Examine with justification whether the following pairs of rings are isomorphic:
(a) $\mathbb{R}[x]$ and $\mathbb{C}[x]$
(b) $\mathbb{Q}[x]/(x^2-x)$ and $\mathbb{Q}\times\mathbb{Q}$
My attempt for (a): We can prove by the First Isomorphism Theorem that $\mathbb{R}[x]/(x^2+1) \cong \mathbb{C}[x]$. If we assume that $\mathbb{R}[x] \cong \mathbb{C}[x]$, then by transitivity $\mathbb{R}[x]/(x^2+1) \cong \mathbb{R}[x]$ which implies $(x^2+1)=(0)$. Contradiction. Hence $\mathbb{R}[x] \ncong \mathbb{C}[x]$
My attempt for (b): $(x^2-x) \subseteq (x)$ implies $(x^2-x)$ is not maximal, therefore $\mathbb{Q}[x]/(x^2-x)$ is not a field, but $\mathbb{Q}\times\mathbb{Q}$ is. Therefore not isomorphic.
This is a question that appeared in a past question paper of an exam I'm preparing for. Is my reasoning correct?
You cannot argue like this in a). If $I \neq 0$, then $R$ and $R/I$ are definitely not isomorphic as $R$-modules, but there are examples, where they are isomorphic as rings. For instance take an infinite direct product of one given ring and let $I$ be one factor.

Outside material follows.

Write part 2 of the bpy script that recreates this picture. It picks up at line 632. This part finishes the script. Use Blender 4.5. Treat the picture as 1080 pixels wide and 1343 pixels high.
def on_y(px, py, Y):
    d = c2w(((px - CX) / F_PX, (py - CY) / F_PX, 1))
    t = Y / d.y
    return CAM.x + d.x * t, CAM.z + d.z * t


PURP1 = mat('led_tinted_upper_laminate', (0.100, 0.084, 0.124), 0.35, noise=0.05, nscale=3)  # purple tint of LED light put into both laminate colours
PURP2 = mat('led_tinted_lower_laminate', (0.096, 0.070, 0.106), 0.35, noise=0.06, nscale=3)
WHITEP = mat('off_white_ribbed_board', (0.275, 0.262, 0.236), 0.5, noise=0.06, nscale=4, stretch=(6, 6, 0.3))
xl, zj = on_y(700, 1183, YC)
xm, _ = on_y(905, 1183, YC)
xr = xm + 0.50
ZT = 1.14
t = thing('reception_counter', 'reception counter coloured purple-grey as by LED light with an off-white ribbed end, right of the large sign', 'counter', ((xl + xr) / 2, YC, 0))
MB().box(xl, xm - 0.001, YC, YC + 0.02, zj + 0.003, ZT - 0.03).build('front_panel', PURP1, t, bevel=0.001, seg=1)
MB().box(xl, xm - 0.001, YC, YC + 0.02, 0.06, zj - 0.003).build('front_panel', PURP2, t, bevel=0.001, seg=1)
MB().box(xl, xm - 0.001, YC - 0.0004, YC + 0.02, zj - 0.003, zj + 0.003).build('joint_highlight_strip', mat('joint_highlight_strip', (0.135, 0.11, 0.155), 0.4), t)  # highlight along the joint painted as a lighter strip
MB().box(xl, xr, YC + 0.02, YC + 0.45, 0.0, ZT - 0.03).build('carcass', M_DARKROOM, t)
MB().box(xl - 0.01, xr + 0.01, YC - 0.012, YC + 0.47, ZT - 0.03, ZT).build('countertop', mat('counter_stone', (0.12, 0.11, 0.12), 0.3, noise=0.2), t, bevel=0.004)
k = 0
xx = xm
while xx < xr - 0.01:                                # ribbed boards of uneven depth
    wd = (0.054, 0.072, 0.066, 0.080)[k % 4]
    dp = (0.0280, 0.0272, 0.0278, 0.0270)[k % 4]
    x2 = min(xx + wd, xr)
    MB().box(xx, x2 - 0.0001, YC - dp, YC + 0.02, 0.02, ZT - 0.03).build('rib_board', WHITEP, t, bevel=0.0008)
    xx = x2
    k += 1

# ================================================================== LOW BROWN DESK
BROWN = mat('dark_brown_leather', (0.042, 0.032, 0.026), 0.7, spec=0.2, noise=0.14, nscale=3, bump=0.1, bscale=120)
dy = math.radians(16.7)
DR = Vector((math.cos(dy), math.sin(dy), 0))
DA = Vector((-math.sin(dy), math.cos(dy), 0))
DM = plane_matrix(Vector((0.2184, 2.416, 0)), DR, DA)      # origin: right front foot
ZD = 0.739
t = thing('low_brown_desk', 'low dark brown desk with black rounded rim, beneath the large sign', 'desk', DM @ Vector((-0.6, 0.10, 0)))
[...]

Here is a much simpler argument: The two rings are not isomorphic, because their unit groups $\mathbb R^*$ and $\mathbb C^*$ are not isomorphic. One sees this by looking at elements of finite order (roots of unity).
For b): The Chinese remainder theorem shows they are isomorphic. $\mathbb Q \times \mathbb Q$ is not a field.